- REQUEST -
Write out the listing exactly as it is given.

================

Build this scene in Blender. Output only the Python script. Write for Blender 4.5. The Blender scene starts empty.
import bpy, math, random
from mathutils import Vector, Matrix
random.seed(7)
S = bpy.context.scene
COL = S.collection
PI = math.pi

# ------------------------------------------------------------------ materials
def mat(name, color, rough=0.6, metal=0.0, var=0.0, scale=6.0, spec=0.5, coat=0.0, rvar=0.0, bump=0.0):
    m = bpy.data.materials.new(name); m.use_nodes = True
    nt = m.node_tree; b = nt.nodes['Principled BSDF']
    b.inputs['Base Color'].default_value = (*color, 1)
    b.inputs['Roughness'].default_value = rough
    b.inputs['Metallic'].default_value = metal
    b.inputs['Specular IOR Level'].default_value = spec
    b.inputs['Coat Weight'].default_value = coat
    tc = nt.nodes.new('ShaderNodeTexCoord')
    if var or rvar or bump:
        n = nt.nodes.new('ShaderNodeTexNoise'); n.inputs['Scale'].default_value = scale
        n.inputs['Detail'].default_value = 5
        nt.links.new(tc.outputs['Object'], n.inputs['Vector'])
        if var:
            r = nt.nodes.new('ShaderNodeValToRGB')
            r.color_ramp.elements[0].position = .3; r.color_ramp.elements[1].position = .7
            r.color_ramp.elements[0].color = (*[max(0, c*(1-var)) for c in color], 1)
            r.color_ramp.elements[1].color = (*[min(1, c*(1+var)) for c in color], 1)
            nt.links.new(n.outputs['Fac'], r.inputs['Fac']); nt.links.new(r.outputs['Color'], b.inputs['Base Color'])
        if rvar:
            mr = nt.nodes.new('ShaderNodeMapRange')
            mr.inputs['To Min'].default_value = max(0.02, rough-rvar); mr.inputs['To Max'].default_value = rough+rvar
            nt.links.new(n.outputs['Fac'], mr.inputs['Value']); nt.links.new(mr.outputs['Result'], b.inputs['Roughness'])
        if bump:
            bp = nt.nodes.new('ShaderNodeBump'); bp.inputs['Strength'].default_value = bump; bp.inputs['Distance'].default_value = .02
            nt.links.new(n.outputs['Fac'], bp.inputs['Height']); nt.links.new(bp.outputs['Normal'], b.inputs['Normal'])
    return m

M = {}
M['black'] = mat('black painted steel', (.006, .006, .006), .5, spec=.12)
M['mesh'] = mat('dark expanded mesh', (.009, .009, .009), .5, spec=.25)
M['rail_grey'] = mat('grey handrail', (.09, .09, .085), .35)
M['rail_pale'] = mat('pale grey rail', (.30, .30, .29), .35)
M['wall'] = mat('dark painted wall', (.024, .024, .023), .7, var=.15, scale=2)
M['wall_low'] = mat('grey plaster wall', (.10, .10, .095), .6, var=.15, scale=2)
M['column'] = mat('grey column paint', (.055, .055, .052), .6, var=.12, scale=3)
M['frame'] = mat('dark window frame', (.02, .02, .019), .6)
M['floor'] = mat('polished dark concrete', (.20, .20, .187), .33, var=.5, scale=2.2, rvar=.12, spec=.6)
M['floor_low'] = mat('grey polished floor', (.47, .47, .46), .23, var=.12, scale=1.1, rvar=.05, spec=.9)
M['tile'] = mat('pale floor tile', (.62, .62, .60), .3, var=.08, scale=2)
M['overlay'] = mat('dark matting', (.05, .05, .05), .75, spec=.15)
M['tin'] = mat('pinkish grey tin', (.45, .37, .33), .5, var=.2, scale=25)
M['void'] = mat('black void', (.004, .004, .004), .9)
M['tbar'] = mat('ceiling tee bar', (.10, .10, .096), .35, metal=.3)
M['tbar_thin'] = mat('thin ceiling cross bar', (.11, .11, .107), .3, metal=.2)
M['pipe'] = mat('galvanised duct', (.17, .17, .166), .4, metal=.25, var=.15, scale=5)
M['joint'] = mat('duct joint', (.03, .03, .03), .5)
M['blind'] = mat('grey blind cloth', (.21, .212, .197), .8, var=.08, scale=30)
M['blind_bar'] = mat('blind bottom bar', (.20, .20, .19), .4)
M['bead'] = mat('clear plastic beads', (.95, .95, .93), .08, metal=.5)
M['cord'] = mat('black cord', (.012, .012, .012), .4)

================

- TASK SOLUTION -
Build this scene in Blender. Output only the Python script. Write for Blender 4.5. The Blender scene starts empty.
import bpy, math, random
from mathutils import Vector, Matrix
random.seed(7)
S = bpy.context.scene
COL = S.collection
PI = math.pi

# ------------------------------------------------------------------ materials
def mat(name, color, rough=0.6, metal=0.0, var=0.0, scale=6.0, spec=0.5, coat=0.0, rvar=0.0, bump=0.0):
    m = bpy.data.materials.new(name); m.use_nodes = True
    nt = m.node_tree; b = nt.nodes['Principled BSDF']
    b.inputs['Base Color'].default_value = (*color, 1)
    b.inputs['Roughness'].default_value = rough
    b.inputs['Metallic'].default_value = metal
    b.inputs['Specular IOR Level'].default_value = spec
    b.inputs['Coat Weight'].default_value = coat
    tc = nt.nodes.new('ShaderNodeTexCoord')
    if var or rvar or bump:
        n = nt.nodes.new('ShaderNodeTexNoise'); n.inputs['Scale'].default_value = scale
        n.inputs['Detail'].default_value = 5
        nt.links.new(tc.outputs['Object'], n.inputs['Vector'])
        if var:
            r = nt.nodes.new('ShaderNodeValToRGB')
            r.color_ramp.elements[0].position = .3; r.color_ramp.elements[1].position = .7
            r.color_ramp.elements[0].color = (*[max(0, c*(1-var)) for c in color], 1)
            r.color_ramp.elements[1].color = (*[min(1, c*(1+var)) for c in color], 1)
            nt.links.new(n.outputs['Fac'], r.inputs['Fac']); nt.links.new(r.outputs['Color'], b.inputs['Base Color'])
        if rvar:
            mr = nt.nodes.new('ShaderNodeMapRange')
            mr.inputs['To Min'].default_value = max(0.02, rough-rvar); mr.inputs['To Max'].default_value = rough+rvar
            nt.links.new(n.outputs['Fac'], mr.inputs['Value']); nt.links.new(mr.outputs['Result'], b.inputs['Roughness'])
        if bump:
            bp = nt.nodes.new('ShaderNodeBump'); bp.inputs['Strength'].default_value = bump; bp.inputs['Distance'].default_value = .02
            nt.links.new(n.outputs['Fac'], bp.inputs['Height']); nt.links.new(bp.outputs['Normal'], b.inputs['Normal'])
    return m

M = {}
M['black'] = mat('black painted steel', (.006, .006, .006), .5, spec=.12)
M['mesh'] = mat('dark expanded mesh', (.009, .009, .009), .5, spec=.25)
M['rail_grey'] = mat('grey handrail', (.09, .09, .085), .35)
M['rail_pale'] = mat('pale grey rail', (.30, .30, .29), .35)
M['wall'] = mat('dark painted wall', (.024, .024, .023), .7, var=.15, scale=2)
M['wall_low'] = mat('grey plaster wall', (.10, .10, .095), .6, var=.15, scale=2)
M['column'] = mat('grey column paint', (.055, .055, .052), .6, var=.12, scale=3)
M['frame'] = mat('dark window frame', (.02, .02, .019), .6)
M['floor'] = mat('polished dark concrete', (.20, .20, .187), .33, var=.5, scale=2.2, rvar=.12, spec=.6)
M['floor_low'] = mat('grey polished floor', (.47, .47, .46), .23, var=.12, scale=1.1, rvar=.05, spec=.9)
M['tile'] = mat('pale floor tile', (.62, .62, .60), .3, var=.08, scale=2)
M['overlay'] = mat('dark matting', (.05, .05, .05), .75, spec=.15)
M['tin'] = mat('pinkish grey tin', (.45, .37, .33), .5, var=.2, scale=25)
M['void'] = mat('black void', (.004, .004, .004), .9)
M['tbar'] = mat('ceiling tee bar', (.10, .10, .096), .35, metal=.3)
M['tbar_thin'] = mat('thin ceiling cross bar', (.11, .11, .107), .3, metal=.2)
M['pipe'] = mat('galvanised duct', (.17, .17, .166), .4, metal=.25, var=.15, scale=5)
M['joint'] = mat('duct joint', (.03, .03, .03), .5)
M['blind'] = mat('grey blind cloth', (.21, .212, .197), .8, var=.08, scale=30)
M['blind_bar'] = mat('blind bottom bar', (.20, .20, .19), .4)
M['bead'] = mat('clear plastic beads', (.95, .95, .93), .08, metal=.5)
M['cord'] = mat('black cord', (.012, .012, .012), .4)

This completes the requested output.